I think I only have one Black & Decker tool but that’s probably my favorite. Let me explain: most every B&D item we’ve gotten has been a problem. However, they have such a confused customer service that when we have contacted them, we get it replaced free of charge—not just once but many times!! When the second replacement comes and we contact them because it was duplicated, it seems that it generates another record and we get still another. One day we came home after complaining about a toaster oven. We had already received two and were told to keep the second one. There were three more setting on our front step! Nearly the same thing happened with a coffee maker and we ended up with five more over a period of several months waiting for them to replace it. Their quality may not be very good, but it only has to last 20% as long !!

My favorite tools are Menards’ free-with-rebate tools! I’m pretty cheap!


“Those who would give up essential Liberty, to purchase a little temporary Safety, deserve neither Liberty nor Safety.” Benjamin Franklin

Bosch: I have routers, drill and driver works great

Makita: power drill and driver as well as a worm drive circular saw.
Sawstop: table saw

Dewalt : Planer, Scroll saw (barely used it) and sliding miter saw that is precise and rock solid
The original blades in the planer did not last long.

Grizzly bandsaw

Jet drum sander: a life saver. Robust, I have used it a lot with no hiccups.

Delta: Disc sander and a jointer. Just OK quality IMO.

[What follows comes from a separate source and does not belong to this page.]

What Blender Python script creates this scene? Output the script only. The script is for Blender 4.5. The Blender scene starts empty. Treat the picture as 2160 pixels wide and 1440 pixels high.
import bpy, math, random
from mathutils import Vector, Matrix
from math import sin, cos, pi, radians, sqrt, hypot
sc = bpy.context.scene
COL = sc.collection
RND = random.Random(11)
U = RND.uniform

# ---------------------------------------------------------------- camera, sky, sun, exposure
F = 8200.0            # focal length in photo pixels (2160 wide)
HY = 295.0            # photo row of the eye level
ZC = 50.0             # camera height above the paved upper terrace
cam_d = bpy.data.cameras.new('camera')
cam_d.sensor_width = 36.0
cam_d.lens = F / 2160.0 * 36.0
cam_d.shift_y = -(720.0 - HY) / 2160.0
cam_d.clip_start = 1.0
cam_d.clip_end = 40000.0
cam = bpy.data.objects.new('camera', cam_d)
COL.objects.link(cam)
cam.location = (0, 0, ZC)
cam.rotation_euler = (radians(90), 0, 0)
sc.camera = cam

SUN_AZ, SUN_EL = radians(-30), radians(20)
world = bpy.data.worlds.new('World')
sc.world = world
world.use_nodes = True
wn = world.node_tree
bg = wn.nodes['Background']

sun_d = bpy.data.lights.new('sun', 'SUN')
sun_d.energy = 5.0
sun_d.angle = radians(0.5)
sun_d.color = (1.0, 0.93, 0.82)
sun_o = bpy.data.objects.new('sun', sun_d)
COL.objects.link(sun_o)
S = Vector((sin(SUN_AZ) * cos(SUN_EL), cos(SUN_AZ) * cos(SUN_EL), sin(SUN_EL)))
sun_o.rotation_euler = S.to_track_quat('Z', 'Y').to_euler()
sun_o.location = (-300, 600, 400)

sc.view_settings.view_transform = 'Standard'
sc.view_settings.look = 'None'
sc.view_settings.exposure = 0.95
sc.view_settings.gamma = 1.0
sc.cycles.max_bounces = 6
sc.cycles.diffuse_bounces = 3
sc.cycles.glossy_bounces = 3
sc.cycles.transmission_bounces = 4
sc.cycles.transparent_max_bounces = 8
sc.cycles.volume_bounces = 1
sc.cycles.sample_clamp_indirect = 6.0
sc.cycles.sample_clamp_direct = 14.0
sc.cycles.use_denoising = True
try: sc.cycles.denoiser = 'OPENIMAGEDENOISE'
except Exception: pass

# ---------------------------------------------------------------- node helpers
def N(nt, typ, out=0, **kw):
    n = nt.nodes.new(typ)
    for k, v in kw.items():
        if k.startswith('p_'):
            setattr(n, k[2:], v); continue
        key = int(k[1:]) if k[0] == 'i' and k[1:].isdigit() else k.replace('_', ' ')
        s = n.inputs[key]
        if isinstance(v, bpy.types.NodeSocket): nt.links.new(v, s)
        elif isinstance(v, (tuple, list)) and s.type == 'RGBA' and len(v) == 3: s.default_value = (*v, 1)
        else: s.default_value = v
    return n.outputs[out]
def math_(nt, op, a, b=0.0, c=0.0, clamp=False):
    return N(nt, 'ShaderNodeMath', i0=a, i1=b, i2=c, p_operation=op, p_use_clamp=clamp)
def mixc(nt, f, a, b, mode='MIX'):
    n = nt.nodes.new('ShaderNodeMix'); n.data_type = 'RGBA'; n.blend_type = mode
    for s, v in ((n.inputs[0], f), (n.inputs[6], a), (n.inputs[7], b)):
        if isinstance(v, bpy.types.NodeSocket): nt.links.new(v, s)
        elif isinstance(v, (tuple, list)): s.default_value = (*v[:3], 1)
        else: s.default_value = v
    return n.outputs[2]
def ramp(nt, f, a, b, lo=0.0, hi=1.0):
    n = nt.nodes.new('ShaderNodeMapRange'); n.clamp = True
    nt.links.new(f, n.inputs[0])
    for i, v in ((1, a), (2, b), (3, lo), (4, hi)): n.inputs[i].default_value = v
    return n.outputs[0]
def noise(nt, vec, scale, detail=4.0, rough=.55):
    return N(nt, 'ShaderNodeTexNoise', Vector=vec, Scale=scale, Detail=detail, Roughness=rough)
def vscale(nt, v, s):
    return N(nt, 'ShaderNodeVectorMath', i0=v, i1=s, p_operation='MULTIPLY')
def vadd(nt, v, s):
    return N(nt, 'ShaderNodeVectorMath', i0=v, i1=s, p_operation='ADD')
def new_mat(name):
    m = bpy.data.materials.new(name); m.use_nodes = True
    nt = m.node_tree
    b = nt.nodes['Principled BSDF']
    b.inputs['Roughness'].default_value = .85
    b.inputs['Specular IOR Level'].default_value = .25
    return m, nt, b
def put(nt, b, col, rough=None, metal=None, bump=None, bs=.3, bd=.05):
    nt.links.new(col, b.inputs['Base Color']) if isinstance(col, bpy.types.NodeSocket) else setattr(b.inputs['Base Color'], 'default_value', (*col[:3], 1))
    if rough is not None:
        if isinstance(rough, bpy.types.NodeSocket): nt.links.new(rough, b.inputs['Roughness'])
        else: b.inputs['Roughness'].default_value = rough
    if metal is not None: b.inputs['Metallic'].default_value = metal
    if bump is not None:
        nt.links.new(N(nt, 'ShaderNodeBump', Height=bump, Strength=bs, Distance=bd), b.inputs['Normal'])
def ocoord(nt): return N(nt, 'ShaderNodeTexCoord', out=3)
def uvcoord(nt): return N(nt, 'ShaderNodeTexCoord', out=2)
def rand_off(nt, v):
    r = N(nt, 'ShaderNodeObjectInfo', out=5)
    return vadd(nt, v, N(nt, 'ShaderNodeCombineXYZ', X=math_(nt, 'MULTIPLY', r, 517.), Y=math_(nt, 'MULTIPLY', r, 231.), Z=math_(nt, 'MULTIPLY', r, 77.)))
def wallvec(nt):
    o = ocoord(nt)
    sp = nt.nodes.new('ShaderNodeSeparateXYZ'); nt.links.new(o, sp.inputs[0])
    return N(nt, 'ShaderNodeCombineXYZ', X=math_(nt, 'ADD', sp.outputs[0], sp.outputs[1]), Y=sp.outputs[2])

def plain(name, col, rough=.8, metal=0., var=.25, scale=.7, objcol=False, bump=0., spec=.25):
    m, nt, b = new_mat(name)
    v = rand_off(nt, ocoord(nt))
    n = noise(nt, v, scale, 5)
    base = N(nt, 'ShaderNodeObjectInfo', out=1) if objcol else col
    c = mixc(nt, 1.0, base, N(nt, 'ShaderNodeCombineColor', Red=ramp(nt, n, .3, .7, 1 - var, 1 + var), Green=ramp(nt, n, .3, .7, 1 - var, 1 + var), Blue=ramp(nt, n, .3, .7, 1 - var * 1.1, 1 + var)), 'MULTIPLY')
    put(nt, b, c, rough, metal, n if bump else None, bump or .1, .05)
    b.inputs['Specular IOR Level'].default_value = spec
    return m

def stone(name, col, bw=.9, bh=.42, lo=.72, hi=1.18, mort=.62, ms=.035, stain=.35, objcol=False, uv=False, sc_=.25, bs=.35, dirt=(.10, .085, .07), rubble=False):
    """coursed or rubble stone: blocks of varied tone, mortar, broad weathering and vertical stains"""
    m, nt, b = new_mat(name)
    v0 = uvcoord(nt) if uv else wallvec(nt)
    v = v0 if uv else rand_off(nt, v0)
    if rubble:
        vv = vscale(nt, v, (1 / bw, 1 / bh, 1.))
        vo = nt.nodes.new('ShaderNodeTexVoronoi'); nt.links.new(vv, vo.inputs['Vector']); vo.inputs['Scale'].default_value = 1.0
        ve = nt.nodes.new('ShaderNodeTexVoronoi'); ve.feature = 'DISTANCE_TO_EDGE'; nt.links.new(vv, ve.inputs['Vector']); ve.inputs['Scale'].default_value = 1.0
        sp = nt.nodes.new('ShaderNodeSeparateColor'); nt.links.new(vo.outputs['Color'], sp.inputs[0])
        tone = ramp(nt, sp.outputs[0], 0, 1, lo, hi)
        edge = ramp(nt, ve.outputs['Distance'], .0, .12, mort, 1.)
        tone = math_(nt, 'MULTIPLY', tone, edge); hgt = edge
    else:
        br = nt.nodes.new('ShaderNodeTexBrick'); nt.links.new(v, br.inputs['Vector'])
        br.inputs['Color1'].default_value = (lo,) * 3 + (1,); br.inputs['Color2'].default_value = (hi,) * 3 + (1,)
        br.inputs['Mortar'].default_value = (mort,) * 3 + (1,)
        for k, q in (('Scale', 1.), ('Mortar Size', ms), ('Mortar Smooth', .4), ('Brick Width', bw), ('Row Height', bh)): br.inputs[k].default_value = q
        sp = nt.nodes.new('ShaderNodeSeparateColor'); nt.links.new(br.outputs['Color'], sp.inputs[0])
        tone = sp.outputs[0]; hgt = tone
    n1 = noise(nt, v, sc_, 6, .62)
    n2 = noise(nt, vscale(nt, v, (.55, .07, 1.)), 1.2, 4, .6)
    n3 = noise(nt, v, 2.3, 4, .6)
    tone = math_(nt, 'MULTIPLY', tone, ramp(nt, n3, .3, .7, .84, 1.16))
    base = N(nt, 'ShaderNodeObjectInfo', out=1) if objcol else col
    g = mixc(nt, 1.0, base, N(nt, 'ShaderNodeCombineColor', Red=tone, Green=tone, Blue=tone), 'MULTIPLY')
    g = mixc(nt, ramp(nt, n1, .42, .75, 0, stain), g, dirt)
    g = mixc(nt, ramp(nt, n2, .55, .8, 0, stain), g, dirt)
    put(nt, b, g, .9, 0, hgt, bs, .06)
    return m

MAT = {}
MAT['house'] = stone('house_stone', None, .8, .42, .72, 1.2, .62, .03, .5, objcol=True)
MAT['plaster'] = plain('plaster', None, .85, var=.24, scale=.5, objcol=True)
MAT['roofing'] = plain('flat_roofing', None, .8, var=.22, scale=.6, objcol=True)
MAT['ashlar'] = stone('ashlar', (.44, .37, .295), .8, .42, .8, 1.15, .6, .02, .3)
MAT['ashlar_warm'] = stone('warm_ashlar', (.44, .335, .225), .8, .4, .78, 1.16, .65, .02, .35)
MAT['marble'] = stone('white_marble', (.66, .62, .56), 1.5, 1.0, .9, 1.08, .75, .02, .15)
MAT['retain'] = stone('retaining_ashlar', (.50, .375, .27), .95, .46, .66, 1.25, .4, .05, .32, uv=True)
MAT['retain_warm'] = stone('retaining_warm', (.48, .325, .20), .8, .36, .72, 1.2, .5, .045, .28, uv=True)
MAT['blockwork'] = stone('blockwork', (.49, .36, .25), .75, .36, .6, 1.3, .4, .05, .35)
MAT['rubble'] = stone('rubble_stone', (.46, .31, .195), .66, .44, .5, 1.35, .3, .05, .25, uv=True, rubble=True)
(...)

HF piece of …. in every aspect.

Abbas, Castro Valley, CA

A friend of mine, a good friend, jokes about Rolex watches – that the best ones cost $20 on Canal St. in NYC…
For those unfamiliar with New York City sub-cultures, Canal Street is where all of the expensive brands have functional knock-offs. And I know several individuals who own the original and wear the knock-offs. For the Rolex, the knock-off is much better value: the time of day is correct (that’s all most Rolexes have, other than the Date, and maybe the Day). Frankly, the Time-of-Day is perhaps more-accurate, as the knock-offs have a quartz movement.
Value is relative and subjective; the most important aspect is whether something gets the job done; and done safely.